* _RECORDS SUPPLIED_:

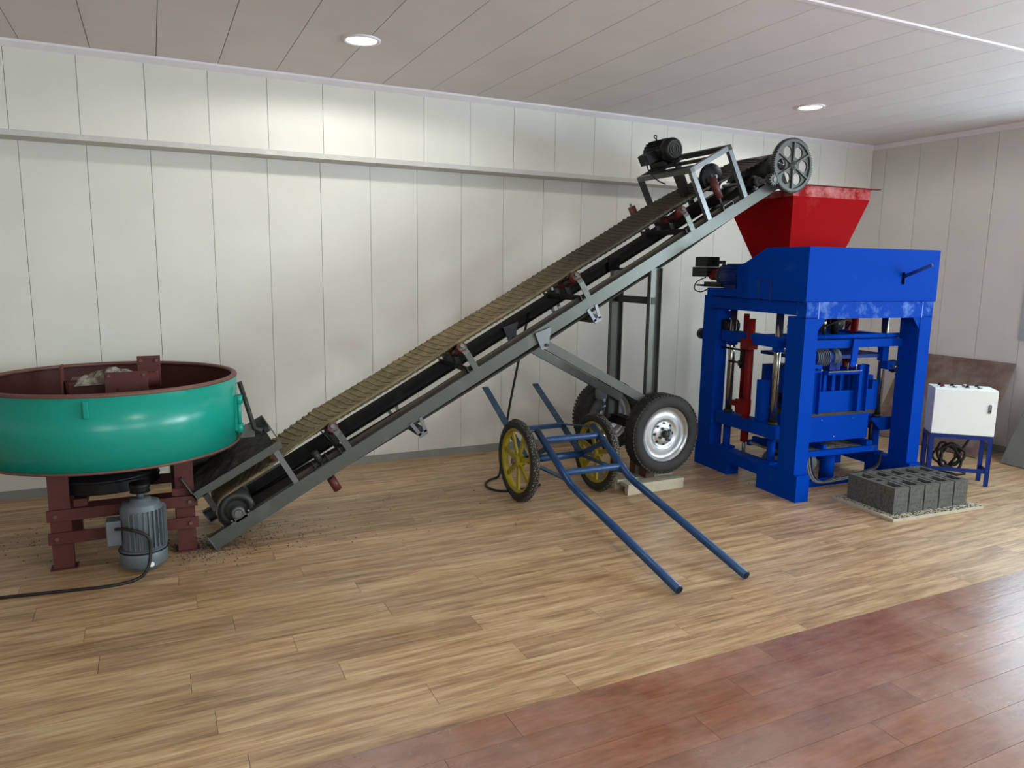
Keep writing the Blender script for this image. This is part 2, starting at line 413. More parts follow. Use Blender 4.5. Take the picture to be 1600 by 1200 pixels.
...
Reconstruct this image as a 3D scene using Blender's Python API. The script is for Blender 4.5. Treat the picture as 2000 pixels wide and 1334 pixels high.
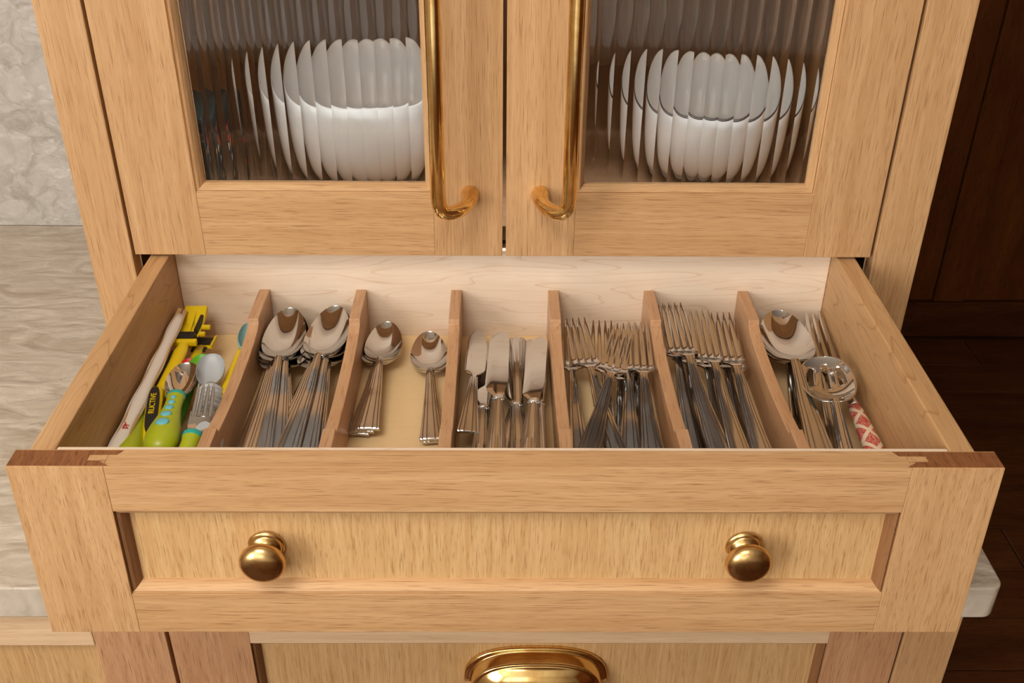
--
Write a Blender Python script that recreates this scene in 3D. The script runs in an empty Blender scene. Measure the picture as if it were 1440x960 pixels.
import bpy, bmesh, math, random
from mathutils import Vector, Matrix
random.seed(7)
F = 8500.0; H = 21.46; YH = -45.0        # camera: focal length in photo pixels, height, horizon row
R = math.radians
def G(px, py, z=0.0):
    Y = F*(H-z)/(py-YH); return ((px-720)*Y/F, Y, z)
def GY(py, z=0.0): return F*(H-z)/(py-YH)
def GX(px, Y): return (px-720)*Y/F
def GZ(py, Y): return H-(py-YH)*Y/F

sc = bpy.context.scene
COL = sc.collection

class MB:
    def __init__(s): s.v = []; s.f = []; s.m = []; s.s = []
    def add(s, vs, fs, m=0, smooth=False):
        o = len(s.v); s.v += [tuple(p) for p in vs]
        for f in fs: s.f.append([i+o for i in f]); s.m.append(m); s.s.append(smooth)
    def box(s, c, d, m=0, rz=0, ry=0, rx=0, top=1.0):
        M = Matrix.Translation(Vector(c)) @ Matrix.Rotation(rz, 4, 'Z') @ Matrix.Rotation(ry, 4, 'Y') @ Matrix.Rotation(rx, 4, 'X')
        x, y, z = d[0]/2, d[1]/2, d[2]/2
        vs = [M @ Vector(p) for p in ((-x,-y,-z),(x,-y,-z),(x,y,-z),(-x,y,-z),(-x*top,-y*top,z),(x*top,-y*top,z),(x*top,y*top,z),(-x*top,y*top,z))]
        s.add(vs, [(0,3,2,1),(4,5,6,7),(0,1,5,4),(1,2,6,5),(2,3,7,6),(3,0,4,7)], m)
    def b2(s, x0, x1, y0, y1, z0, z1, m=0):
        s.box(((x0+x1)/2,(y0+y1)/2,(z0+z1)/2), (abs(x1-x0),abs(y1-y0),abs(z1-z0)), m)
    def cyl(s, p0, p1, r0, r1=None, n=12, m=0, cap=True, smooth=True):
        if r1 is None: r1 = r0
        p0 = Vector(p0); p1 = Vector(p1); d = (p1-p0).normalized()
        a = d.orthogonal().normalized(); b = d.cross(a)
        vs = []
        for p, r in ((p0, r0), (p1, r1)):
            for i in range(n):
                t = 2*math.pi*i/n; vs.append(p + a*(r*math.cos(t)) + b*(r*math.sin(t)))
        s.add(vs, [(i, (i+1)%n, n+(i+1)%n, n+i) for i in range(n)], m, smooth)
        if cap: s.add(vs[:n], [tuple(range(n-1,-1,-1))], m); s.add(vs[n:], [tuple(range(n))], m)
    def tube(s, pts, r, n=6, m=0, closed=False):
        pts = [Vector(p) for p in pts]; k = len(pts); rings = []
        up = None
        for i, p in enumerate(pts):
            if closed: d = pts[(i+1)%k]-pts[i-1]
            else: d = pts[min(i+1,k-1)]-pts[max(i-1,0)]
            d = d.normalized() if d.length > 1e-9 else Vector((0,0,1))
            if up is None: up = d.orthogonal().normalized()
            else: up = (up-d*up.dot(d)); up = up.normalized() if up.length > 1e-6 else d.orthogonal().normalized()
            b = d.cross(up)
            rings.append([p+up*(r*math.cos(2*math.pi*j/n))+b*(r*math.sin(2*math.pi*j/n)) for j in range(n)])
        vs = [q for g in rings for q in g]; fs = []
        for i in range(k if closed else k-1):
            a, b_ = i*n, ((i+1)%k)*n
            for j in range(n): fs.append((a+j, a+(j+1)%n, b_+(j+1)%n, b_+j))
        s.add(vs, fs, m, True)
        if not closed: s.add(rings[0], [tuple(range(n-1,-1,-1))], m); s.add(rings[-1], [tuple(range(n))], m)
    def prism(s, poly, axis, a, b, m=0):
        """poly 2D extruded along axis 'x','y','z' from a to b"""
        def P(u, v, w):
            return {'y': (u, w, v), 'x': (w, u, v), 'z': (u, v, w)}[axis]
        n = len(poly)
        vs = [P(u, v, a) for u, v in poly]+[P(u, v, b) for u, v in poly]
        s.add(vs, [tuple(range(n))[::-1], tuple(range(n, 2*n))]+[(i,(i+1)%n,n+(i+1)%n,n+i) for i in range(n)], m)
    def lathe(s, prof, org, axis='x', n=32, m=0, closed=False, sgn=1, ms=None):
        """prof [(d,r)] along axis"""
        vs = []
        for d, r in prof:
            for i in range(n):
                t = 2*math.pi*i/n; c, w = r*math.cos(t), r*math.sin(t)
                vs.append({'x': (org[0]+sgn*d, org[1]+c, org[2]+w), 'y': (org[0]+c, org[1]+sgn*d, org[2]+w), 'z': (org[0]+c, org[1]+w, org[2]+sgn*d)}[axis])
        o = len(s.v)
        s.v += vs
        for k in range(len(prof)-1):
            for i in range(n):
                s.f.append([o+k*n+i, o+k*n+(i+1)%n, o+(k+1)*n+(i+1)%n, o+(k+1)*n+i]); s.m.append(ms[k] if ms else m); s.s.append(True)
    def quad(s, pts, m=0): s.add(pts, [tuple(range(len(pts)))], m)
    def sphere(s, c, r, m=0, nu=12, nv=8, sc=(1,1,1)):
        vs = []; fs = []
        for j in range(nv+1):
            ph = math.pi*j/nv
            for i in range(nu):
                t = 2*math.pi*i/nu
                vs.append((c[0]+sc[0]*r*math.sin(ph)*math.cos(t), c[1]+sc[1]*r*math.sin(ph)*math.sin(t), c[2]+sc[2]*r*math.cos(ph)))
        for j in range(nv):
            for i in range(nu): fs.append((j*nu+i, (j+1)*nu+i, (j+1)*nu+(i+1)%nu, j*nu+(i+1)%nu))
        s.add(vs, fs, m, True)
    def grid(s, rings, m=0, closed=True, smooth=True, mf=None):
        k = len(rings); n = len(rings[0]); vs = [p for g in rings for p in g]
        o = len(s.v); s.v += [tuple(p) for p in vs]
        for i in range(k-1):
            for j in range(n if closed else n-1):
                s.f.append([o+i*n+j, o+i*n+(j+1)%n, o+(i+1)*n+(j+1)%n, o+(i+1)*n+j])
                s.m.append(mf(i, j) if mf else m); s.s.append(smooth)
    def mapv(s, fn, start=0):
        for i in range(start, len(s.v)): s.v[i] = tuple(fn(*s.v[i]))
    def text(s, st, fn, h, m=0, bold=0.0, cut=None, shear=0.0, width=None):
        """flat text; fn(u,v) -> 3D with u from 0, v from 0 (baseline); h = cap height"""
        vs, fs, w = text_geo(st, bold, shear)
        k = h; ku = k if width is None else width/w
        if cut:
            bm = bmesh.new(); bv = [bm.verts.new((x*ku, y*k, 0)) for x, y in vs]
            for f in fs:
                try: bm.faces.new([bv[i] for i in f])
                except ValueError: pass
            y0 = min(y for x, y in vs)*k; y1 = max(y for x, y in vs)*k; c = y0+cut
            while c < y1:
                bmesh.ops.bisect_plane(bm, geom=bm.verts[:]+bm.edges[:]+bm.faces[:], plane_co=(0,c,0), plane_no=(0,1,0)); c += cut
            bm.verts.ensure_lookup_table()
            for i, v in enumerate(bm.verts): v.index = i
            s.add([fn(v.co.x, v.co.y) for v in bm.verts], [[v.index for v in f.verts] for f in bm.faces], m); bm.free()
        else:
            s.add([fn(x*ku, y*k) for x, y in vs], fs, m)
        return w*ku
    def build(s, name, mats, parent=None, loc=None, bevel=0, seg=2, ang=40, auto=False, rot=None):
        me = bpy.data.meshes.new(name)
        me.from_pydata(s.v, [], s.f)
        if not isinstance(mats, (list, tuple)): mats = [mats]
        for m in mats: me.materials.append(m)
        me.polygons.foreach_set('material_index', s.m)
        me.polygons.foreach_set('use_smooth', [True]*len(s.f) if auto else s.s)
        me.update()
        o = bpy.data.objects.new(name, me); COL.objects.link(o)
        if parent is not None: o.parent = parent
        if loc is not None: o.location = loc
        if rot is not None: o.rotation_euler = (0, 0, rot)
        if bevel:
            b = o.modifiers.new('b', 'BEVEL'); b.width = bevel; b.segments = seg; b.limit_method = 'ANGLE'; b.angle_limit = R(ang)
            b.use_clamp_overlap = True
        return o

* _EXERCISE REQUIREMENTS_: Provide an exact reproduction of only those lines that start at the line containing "Write a Blender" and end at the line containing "COL = sc.collection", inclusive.

* _SOLUTION FOR THIS TASK_:
Write a Blender Python script that recreates this scene in 3D. The script runs in an empty Blender scene. Measure the picture as if it were 1440x960 pixels.
import bpy, bmesh, math, random
from mathutils import Vector, Matrix
random.seed(7)
F = 8500.0; H = 21.46; YH = -45.0        # camera: focal length in photo pixels, height, horizon row
R = math.radians
def G(px, py, z=0.0):
    Y = F*(H-z)/(py-YH); return ((px-720)*Y/F, Y, z)
def GY(py, z=0.0): return F*(H-z)/(py-YH)
def GX(px, Y): return (px-720)*Y/F
def GZ(py, Y): return H-(py-YH)*Y/F

sc = bpy.context.scene
COL = sc.collection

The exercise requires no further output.